An active shooter is:

“An individual actively engaged in killing or attempting to kill people in a confined and populated area; in most cases, active shooters use firearms(s) and there is no pattern or method to their selection of victims.”

And, as the DHS points out:

“Because active shooter situations are often over within 10 to 15 minutes, before law enforcement arrives on the scene, individuals must be prepared both mentally and physically to deal with an active shooter situation.” 

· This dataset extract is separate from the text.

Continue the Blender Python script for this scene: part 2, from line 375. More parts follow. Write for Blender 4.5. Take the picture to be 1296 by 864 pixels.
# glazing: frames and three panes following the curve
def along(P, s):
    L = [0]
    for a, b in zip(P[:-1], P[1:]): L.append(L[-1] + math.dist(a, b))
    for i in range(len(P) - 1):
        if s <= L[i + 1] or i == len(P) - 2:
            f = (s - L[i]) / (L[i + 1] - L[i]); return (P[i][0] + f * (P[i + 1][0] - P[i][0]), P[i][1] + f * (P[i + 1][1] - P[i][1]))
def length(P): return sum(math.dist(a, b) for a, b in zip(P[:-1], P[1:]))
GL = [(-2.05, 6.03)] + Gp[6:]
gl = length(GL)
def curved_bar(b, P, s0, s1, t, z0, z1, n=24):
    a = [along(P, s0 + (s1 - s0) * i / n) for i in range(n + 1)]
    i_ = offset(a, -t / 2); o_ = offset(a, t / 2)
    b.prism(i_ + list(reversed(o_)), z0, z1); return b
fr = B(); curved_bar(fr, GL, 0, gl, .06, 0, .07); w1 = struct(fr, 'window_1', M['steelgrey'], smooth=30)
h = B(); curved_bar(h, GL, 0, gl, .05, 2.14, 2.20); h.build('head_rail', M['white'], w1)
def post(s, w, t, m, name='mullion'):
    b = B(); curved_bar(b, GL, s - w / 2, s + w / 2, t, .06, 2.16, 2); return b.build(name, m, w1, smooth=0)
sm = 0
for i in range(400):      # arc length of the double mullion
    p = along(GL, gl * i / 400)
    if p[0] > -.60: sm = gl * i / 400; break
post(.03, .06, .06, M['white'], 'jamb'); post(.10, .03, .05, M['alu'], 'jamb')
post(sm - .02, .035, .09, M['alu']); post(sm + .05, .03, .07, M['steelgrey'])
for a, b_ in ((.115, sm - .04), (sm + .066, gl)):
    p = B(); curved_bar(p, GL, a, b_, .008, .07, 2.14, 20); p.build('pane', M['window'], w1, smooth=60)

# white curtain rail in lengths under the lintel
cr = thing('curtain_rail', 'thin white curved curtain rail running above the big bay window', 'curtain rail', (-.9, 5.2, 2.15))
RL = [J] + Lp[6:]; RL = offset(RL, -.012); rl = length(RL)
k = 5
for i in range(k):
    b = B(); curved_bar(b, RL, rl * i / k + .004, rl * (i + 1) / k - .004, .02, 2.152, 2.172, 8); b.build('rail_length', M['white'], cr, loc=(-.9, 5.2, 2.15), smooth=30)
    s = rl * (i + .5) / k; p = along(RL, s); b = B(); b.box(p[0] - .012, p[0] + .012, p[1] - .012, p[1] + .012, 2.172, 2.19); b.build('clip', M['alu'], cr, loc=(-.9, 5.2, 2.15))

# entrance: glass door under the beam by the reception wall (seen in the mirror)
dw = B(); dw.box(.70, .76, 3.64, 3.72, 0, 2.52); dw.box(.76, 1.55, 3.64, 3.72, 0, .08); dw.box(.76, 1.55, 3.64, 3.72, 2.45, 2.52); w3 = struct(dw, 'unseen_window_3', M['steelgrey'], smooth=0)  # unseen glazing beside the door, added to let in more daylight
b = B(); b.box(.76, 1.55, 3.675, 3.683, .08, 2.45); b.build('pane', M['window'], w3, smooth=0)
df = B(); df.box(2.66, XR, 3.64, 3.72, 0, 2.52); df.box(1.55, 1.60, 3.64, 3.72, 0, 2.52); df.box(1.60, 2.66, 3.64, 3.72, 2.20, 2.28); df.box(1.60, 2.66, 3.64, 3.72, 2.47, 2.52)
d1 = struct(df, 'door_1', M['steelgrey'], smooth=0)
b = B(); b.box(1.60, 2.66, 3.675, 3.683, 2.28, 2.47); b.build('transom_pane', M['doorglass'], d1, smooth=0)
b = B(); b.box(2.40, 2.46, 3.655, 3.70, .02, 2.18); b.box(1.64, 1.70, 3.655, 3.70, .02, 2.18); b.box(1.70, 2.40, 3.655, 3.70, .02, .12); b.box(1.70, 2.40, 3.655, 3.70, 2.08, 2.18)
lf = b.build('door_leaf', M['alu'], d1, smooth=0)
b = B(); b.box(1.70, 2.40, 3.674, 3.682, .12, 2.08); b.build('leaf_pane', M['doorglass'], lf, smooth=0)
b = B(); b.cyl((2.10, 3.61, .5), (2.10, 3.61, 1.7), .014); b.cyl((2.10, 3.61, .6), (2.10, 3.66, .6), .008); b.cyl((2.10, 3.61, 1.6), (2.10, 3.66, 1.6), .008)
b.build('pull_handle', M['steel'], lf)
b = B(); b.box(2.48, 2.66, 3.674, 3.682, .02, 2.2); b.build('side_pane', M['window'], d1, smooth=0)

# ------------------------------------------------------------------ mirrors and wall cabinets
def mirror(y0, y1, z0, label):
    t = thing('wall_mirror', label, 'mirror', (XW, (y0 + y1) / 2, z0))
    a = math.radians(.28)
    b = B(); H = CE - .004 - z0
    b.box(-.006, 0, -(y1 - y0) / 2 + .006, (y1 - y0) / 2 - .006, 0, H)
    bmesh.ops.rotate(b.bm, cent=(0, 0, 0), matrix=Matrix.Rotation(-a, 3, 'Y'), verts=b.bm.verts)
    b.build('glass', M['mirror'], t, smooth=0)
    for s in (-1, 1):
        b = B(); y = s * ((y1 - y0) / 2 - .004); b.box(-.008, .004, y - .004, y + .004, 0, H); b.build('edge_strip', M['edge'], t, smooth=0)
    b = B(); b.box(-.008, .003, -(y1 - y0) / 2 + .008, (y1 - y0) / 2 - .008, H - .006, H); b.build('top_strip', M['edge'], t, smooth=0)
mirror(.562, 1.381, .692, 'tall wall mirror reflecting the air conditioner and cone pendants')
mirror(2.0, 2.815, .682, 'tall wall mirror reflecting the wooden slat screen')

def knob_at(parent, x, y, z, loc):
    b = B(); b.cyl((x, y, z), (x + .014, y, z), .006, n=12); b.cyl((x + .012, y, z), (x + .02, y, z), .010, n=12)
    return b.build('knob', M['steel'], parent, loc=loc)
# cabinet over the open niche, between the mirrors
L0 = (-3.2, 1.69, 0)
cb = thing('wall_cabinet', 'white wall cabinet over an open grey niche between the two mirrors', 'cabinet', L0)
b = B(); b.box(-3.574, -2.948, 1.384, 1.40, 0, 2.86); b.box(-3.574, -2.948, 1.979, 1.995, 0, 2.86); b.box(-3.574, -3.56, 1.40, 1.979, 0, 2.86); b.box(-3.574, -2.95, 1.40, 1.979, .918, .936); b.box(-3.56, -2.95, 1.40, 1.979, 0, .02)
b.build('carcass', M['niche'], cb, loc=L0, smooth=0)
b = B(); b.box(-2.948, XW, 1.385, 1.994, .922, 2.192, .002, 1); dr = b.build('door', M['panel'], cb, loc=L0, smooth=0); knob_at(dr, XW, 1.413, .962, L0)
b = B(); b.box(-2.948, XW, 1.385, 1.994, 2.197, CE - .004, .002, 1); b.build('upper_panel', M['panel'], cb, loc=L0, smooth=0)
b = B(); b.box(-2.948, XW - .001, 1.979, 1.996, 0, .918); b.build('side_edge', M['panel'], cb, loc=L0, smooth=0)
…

How to respond when an active shooter is in your vicinity

Quickly determine the most reasonable way to protect your own life. Remember that customers and clients are likely to follow the lead of employees and managers during an active shooter situation.

1. Evacuate

    • If there is an accessible escape path, attempt to evacuate the premises. Be sure to:
      • Have an escape route and plan in mind
      • Evacuate regardless of whether others agree to follow
      • Leave your belongings behind
      • Help others escape, if possible
      • Prevent individuals from entering an area where the active shooter may be
      • Keep your hands visible
      • Follow the instructions of any police officers
      • Do not attempt to move wounded people
      • Call 911 when you are safe

2. Hide out

    • If evacuation is not possible, find a place to hide where the active shooter is less likely to find you.
      • Your hiding place should:
        • Be out of the active shooter’s view
        • Provide protection if shots are fired in your direction (i.e., an office with a closed and locked door)
        • Not trap you or restrict your options for movement
    • To prevent an active shooter from entering your hiding place: 
      • Lock the door
      • Blockade the door with heavy furniture
    • If the active shooter is nearby:
      • Lock the door 
      • Silence your cell phone and/or pager 
      • Turn off any source of noise (i.e., radios, televisions) 
      • Hide behind large items (i.e., cabinets, desks) 
      • Remain quiet
    • If evacuation and hiding out are not possible:
      • Remain calm
      • Dial 911, if possible, to alert police to the active shooter’s location
      • If you cannot speak, leave the line open and allow the dispatcher to listen

3. Take action against the active shooter

    • As a last resort, and only when your life is in imminent danger, attempt to disrupt and/or incapacitate the active shooter by:
      • Acting as aggressively as possible against him/her
      • Throwing items and improvising weapons
      • Yelling
      • Committing to your actions

When law enforcement arrives:

    • Remain calm, and follow officers’ instructions
    • Put down any items in your hands (i.e., bags, jackets)
    • Immediately raise hands and spread fingers
    • Keep hands visible at all times
    • Avoid making quick movements toward officers such as holding on to them for safety
    • Avoid pointing, screaming and/or yelling
    • Do not stop to ask officers for help or direction when evacuating, just proceed in the direction from which officers are entering the premises

The DHS suggests that companies incorporate an active shooter scenario into their Emergency Action Plan (EAPs), and details the roles of human resources, facilities management, and other corporate leaders in such an event.

It’s unfortunate that today’s world forces us to plan for the possibility of these types of workplace events, and we truly hope none of our readers ever need to use the strategies outlined in the DHS booklet. Nevertheless, we considered it good information for our customers to have and encourage you to consider adding this component to your EAP.